For U.S. Muslims, bin Laden’s death may not end stigma

NOVANEWS
 

 

At this Islamic school in suburban Washington, where an American flag hangs in the lobby and pupils’ Earth Day posters decorate the hallways, teachers guide a generation of youngsters defined by the Sept. 11, 2001, terrorist attacks.

“They have never lived in a world where Muslims were not considered terrorists,” said Johari Abdul-Malik, an imam and director of community outreach for the Dar Al-Hijrah Islamic Center, which runs the school. “These children are growing up in a world where they are imprinted by this experience. They have to struggle to redefine what it means to be American and to be Muslim.”

In the wake of 9/11, the lives of many American Muslims were changed in such a fundamental way that not even the death of Osama bin Laden — the leader of the al Qaida terrorist organization, who orchestrated the attacks — can fully turn back the clock on an existence once quietly lived in the shadows. In the post-9/11 era, the woman in the head scarf or the man in the turban became part of the scary “other,” and new phrases such as “Shariah law” were added to the nation’s lexicon.

Despite nearly a decade in which Muslim Americans have tried to show their patriotism and educate their non-Muslim neighbors, polls show that many people in the United States remain wary of Islam or don’t know much about it.

In a poll last year by the Pew Research Center, only 30 percent of Americans said they had favorable views of Islam, down from 41 percent in 2005.

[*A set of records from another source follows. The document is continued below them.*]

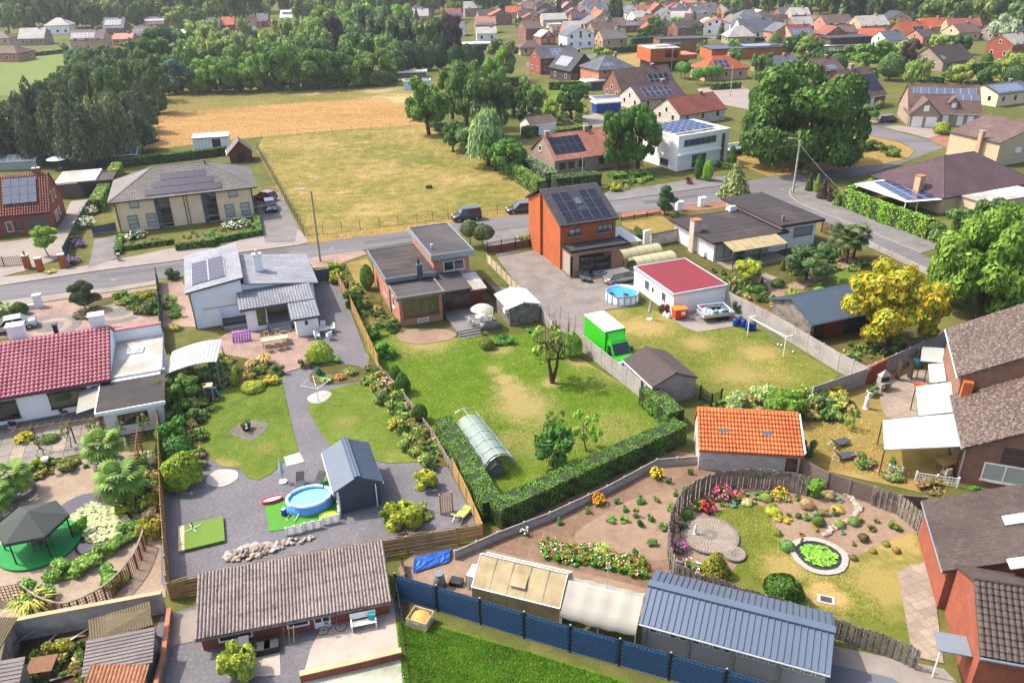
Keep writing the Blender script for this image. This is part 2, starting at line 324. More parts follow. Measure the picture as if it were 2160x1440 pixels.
M('truck_green','#2ea81e',var=.04,rough=.3,coat=.5);M('car_grey','#8b8a88',var=.03,rough=.25,metal=.5,coat=.8);M('car_dark','#31343d',var=.04,rough=.22,metal=.3,coat=.8);M('car_blue','#3b4252',var=.04,rough=.22,metal=.3,coat=.8);M('car_silver','#b9babc',var=.03,rough=.25,metal=.4,coat=.8);M('car_red','#a51f26',var=.03,rough=.25,coat=.8);M('car_white','#dfe1e2',var=.02,rough=.25,coat=.8)
M('tyre','#17171a',var=.1,rough=.85);M('rim','#9a9c9f',var=.05,rough=.35,metal=.6);M('lamp_glass','#d8dde2',var=.02,rough=.15);M('red_lens','#9c1414',var=.02,rough=.2)
M('rattan','#9c8a68',var=.2,scale=6);M('cushion_grey','#3d4045',var=.1);M('statue','#d5d0c8',var=.12,scale=4);M('brick_dust','#9a5f46',var=.2,scale=4);M('rock','#7d6e60',var=.3,scale=3,c2='#9d8f80');M('rock_pale','#958d85',var=.3,scale=4)
M('fabric_cream','#a39d90',var=.05);M('fabric_bluegrey','#9fb3bd',var=.1,scale=4);M('canvas_green','#353b38',var=.08,rough=.8);M('carpet_green','#137a36',var=.1,scale=2);M('turf_green','#55701f',var=.1,scale=4)
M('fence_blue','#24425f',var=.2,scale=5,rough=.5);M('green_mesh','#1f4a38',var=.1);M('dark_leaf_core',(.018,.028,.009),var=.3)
M('flower_white','#e0dfd0',var=.1,rough=.6);M('flower_pink','#cc6a8c',var=.15,rough=.6);M('flower_red','#b8243a',var=.15,rough=.6);M('flower_yellow','#d8a912',var=.1,rough=.6);M('flower_orange','#d65a18',var=.1,rough=.6);M('flower_purple','#8a5a9c',var=.15,rough=.6)
MLeaf('leaf');MLeaf('leaf_fine',noise=1.2,var=.45);MLeaf('leaf_yellow',tipc='#cfa21a',tip=(.47,.6));MLeaf('leaf_gold',tipc='#b5b52a',tip=(.5,.66));MLeaf('leaf_pale',tipc='#a9b48a',tip=(.5,.68));MLeaf('leaf_hedge',trans=.2,noise=.8,tipc='#8a8a2e',tip=(.6,.78));MLeaf('needle',trans=.12,noise=.5);MLeaf('frond',trans=.3,var=.3)
MLeaf('grass_blade',trans=.3,noise=.6,tipc='#a39250',tip=(.56,.7))
M('kerb','#827b74',var=.1,scale=2);M('soil_dark','#4a3a30',var=.2,scale=3)
# ------------------------------------------------------------------ buildings
G=R(20)                                               # the street grid
def solar_mesh(cell,frame):
    k='pv_'+cell+frame
    if k not in _UB:
        v=[(x,y,z) for x in (-.5,.5) for y in (-.5,.5) for z in (0,1)]
        f=[(0,1,3,2),(4,6,7,5),(0,4,5,1),(2,3,7,6),(0,2,6,4),(1,5,7,3)]
        v+=[(-.47,-.48,1.15),(.47,-.48,1.15),(.47,.48,1.15),(-.47,.48,1.15)];f.append((8,9,10,11))
        me=bpy.data.meshes.new('solar_panel');me.from_pydata(v,[],f);me.materials.append(mt(frame));me.materials.append(mt(cell));me.polygons[6].material_index=1;me.update();_UB[k]=me
    return _UB[k]
class Plane:
    """a roof slope: o = lower left corner, e = along the eave, s = up the slope"""
    def __init__(p,pts):
        p.pts=[Vector(q) for q in pts];p.o=p.pts[0];p.e=(p.pts[1]-p.pts[0]).normalized();q=p.pts[-1]-p.pts[0]
        p.s=(q-p.e*q.dot(p.e)).normalized();p.n=p.e.cross(p.s)
        if p.n.z<0:p.n=-p.n
        p.w=(p.pts[1]-p.pts[0]).length;p.l=q.dot(p.s)
    def at(p,a,b,h=0):return p.o+p.e*a+p.s*b+p.n*h
    def eul(p):
        n=p.e.cross(p.s);return Matrix((p.e,p.s,n)).transposed().to_euler()
def tile_mesh(name,pl,par,mat,cp=.24,rp=.34,amp=.035,lift=.03,inset=.04,sub=4):
    """pantiles / slates / corrugated sheets as real relief, clipped to the slope's outline"""
    P2=[((q-pl.o).dot(pl.e),(q-pl.o).dot(pl.s)) for q in pl.pts];a0=min(q[0] for q in P2)+inset*0;a1=max(q[0] for q in P2);b0=min(q[1] for q in P2);b1=max(q[1] for q in P2)
    nc=max(2,int((a1-a0)/cp));nr=max(1,int(round((b1-b0)/rp)));na=nc*sub+1
    a=np.linspace(a0,a1,na);ph=np.arange(na) % sub
    wave=amp*(np.abs(np.sin(np.pi*ph/sub))**.8 if sub>1 else 0*ph)
    V=[];Q=[]
    for r in range(nr):
        y0=b0+(b1-b0)*r/nr-.02;y1=b0+(b1-b0)*(r+1)/nr
        for (y,hh) in ((y0,lift),(y1,.004)):
            pts=np.array(pl.o)[None]+a[:,None]*np.array(pl.e)+y*np.array(pl.s)+(wave+hh+.01)[:,None]*np.array(pl.n);V.append(pts)
        c=2*r*na;ins=lambda x,y:_inside(x,y,P2)
        for i in range(na-1):
            if ins((a[i]+a[i+1])/2,(y0+y1)/2):
                Q.append((c+i,c+i+1,c+na+i+1,c+na+i))
                if r>0:Q.append((c+i,c+i+1,c-na+i+1,c-na+i))
    me=npmesh(name,np.concatenate(V),Q,mat);o=link(bpy.data.objects.new(name,me),par);o['kind']='stuff';return o
def _inside(x,y,poly):
    c=False;j=len(poly)-1
    for i in range(len(poly)):
        xi,yi=poly[i];xj,yj=poly[j]
        if (yi>y) !=(yj>y) and x<(xj-xi)*(y-yi)/(yj-yi)+xi:c=not c
        j=i
    return c
def roof_slab(par,pts,mat,t=.12,tiles=None,name='roof'):
    o=MB().slab(pts,t).build(name,mat,par);pl=Plane(pts)
    if tiles:tile_mesh('tiles',pl,o,tiles.get('mat',mat),**{k:v for k,v in tiles.items() if k !='mat'})
    return pl
def solar(par,pl,a,b,nu,nv,pw=1.0,ph=1.65,cell='solar',frame='solar_frame_dark',gap=.02,skip=(),lift=.1,name='solar_panel'):
    """individual panels on a slope, from (a, b) of the slope"""
    me=solar_mesh(cell,frame);out=[]
    for j in range(nv):
        for i in range(nu):
            if (i,j) in skip:continue
            o=link(bpy.data.objects.new(name,me),par);o.location=pl.at(a+(i+.5)*(pw+gap),b+(j+.5)*(ph+gap),lift);o.rotation_euler=pl.eul();o.scale=(pw,ph,.035);out.append(o)
    return out
class Bd:pass
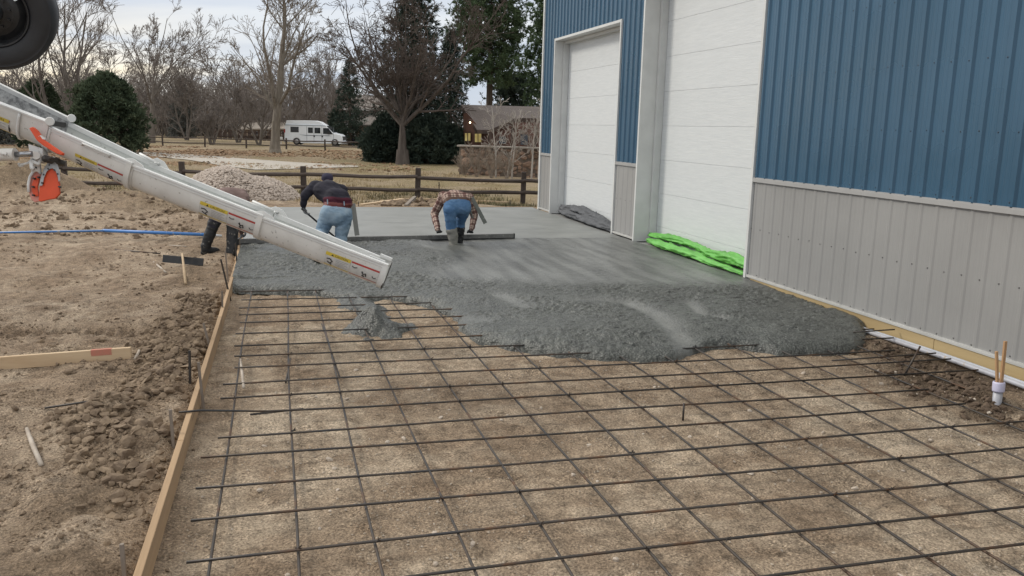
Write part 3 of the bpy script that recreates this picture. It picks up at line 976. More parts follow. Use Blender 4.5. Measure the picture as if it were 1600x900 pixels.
# ------------------------------------------------------------------ reinforcing bars
m_bar = mat('black_steel_bar', (0.040, 0.041, 0.044), (0.068, 0.058, 0.050), scale=2.5, rough=0.5, metal=0.55, bump=0.3, bscale=90, bdist=0.003, rnd=0.15, c3=(0.12, 0.065, 0.036), lo=0.38, hi=0.66)
GRPT, GRPL = 'reinforcing bars laid across the slab', 'reinforcing bars laid along the slab'
rr = random.Random(5)


def bar(a, b, z, ax, wob=0.012, rad=0.0079):
    """straight deformed bar with a little bend, resting on the lumps of the base"""
    n = max(3, int(math.dist(a, b) / 0.45))
    ph = rr.uniform(0, 6)
    pts = []
    for i in range(n + 1):
        t_ = i / n
        x_, y_ = a[0] + (b[0] - a[0]) * t_, a[1] + (b[1] - a[1]) * t_
        s = wob * math.sin(t_ * 4.1 + ph) + 0.4 * wob * math.sin(t_ * 11 + ph * 2)
        x_, y_ = (x_, y_ + s) if ax == 'x' else (x_ + s, y_)
        pts.append((x_, y_, z + 0.006 * math.sin(t_ * 7 + ph)))
    return MB().tube(pts, rad, 8)


TY = [(3.314, -0.46, 9), (3.701, -0.462, 9), (4.078, -0.46, 9), (4.505, -0.479, 9), (4.948, -0.49, 9), (5.40, -0.499, 5.29), (5.79, -0.419, 5.305), (6.212, -0.671, 6.206), (6.60, -0.45, 6.234), (7.0, -0.453, 5.911), (7.45, -0.383, 6.266), (7.839, -0.402, 6.337),
      (8.272, -0.421, 6.2), (8.76, -0.429, 6.2), (9.20, -0.405, 6.2), (9.58, -0.428, 6.2), (9.995, -0.444, 6.2), (10.41, -0.431, 6.2), (10.975, -0.493, 6.2)]
which = ['nearest', 'second nearest', 'third nearest', 'fourth nearest', 'fifth nearest', 'sixth nearest', 'seventh nearest', 'eighth nearest', 'ninth nearest', 'tenth nearest', 'eleventh nearest', 'twelfth nearest', 'thirteenth nearest', 'fourteenth nearest',
         'fifteenth nearest', 'sixteenth nearest', 'seventeenth nearest', 'eighteenth nearest', 'nineteenth nearest']
tails = {7: ', lying over the form board'}
for i, (yb_, xa, xb) in enumerate(TY):
    z = 0.064 if i != 7 else 0.075
    xb = min(xb, 6.36)
    if i == 7:
        o = MB().tube([(xa - 0.02, yb_ - 0.13, 0.152), (-0.55, yb_ - 0.11, 0.150), (-0.1, yb_ - 0.05, 0.095), (0.6, yb_, 0.068), (2.5, yb_ + 0.01, 0.066), (xb, yb_ + 0.02, 0.066)], 0.0079, 8)
    else:
        o = bar((xa, yb_ - 0.01 * rr.random()), (xb, yb_ + 0.015 * rr.random()), z, 'x')
    o = o.build('rebar', m_bar, None, True, origin=((xa + xb) / 2, yb_, 0.06))
    tag(o, f'{which[i]} of the dark cross bars of the rebar grid' + tails.get(i, ''), 'rebar', GRPT)
LXs = [(-0.36, -0.325), (0.055, 0.10), (0.46, 0.435), (0.865, 0.84), (1.325, 1.31), (1.775, 1.75), (2.225, 2.2), (2.677, 2.66), (3.149, 3.1), (3.532, 3.53), (3.944, 3.96), (4.34, 4.39), (4.75, 4.80), (5.25, 5.28), (5.68, 5.70)]
wl = ['leftmost', 'second from the left', 'third from the left', 'fourth from the left', 'fifth from the left', 'sixth from the left', 'seventh from the left', 'eighth from the left', 'ninth from the left', 'tenth from the left', 'eleventh from the left', 'twelfth from the left', 'thirteenth from the left', 'fourteenth from the left', 'fifteenth from the left']
for i, (xn, xf) in enumerate(LXs):
    ye = 11.6 if i < 6 else 8.6
    o = bar((xn, 2.85), (xf, ye), 0.049, 'y').build('rebar', m_bar, None, True, origin=(xn, 6, 0.05))
    tag(o, 'long bar running towards the shop doors in the rebar grid, ' + wl[i] + (', nearest the form board' if i == 0 else ''), 'rebar', GRPL)
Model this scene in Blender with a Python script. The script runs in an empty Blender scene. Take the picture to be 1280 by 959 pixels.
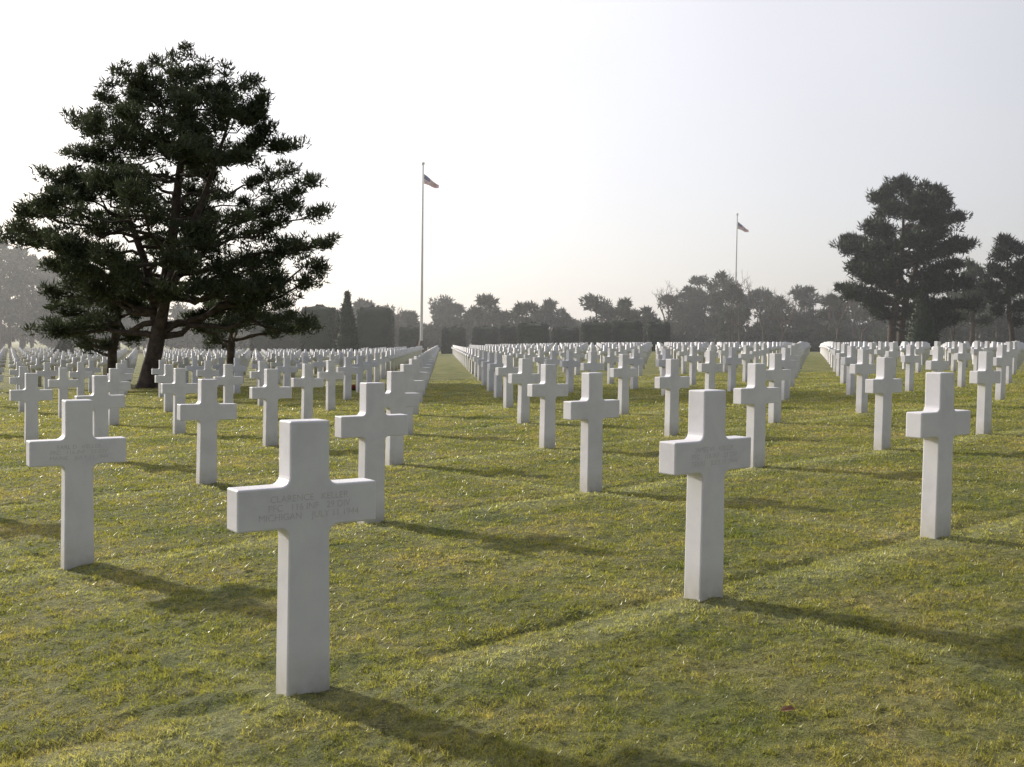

In the same poll, just 44 percent said they knew at least some information about the Muslim religion; the numbers have changed little in the past four years.

The day after President Barack Obama made the dramatic announcement late Sunday night that bin Laden had been killed, Muslim religious leaders took to the airwaves condemning the terrorist leader.

That same day, vandals spray-painted the words “Osama today, Islam tomorow” (sic) on a mosque in Portland, Maine.

The incident was a stark reminder that the idea of the Muslim next door remains a polarizing image in some circles.

In recent months, the public has debated the rights of congregations to build houses of worship within blocks of Ground Zero in New York and in a suburban community of Nashville, Tenn. State lawmakers have offered bills banning Shariah law, the religious guidelines that influence Muslims in their faith much as the Ten Commandments guide Christians.

Meanwhile, since January, Americans have been transfixed by footage of Muslims in Tunisia, Egypt and Bahrain demonstrating for democracy and freedom.

In America, the heightened focus on eradicating the violence perpetuated by those who espouse radical views of Islam has meant that Muslims try just a little bit harder to subtly show their non-Muslim neighbors that they, too, live lives of normalcy.

Tayyibah Taylor, the editor and publisher of Azizah Magazine, an Atlanta-based publication that focuses on American Muslim women, said there was a difference between how American-born Muslims and immigrants reacted to being considered different.

“It depends on the level of comfort,” she said. “For African-American Muslims, who have already dealt with some social injustices and know how to maneuver that road already, it’s something that you just do. For many of the immigrants, some of whom were flying under the cultural radar, all of a sudden they realized they were the ‘other’ and it was a surprise.”

As Imam Adam Fofana and his wife scramble to ready their children for school in the mornings, the leader of a religious community in Centerville, Ga., said, he often thinks about what he’s really preparing them for: a day when they are no longer seen as “other.”

“But there is a big difference between the neighbor you live with every day and you go to the same workplace with, and an uprising in another country and killing the head of a terrorist group,” Fofana said. “We tell our children about the aspect of integration, assimilation, working hard. If you work hard you will never be discriminated against.”

Rep. Sue Myrick, R-N.C., the chairwoman of the counterterrorism panel of the House of Representatives Intelligence Committee, has been working with moderate and secular Muslims for years on how to tamp down any radical activities within American mosques. Myrick pointed out that bin Laden’s death does little to limit what she sees as the increasing threat of violence on American soil inspired by the rise in radical Islam.

“This isn’t going to stop terrorism, that’s for sure,” she said.

Still, with bin Laden’s death there’s renewed, if reluctant, hope that the pall cast by Islamic extremists will lift soon.

“The death of bin Laden is a turning point in the discourse on Islam in the United States,” said Jocelyne Cesari, the director of the Islam in the West program at Harvard University.

“The fact that this killing happened with the democratization in the Middle East is a good sign,” she said. “These people in Tunisia and Egypt are fighting for democracy and freedom, which are American values.”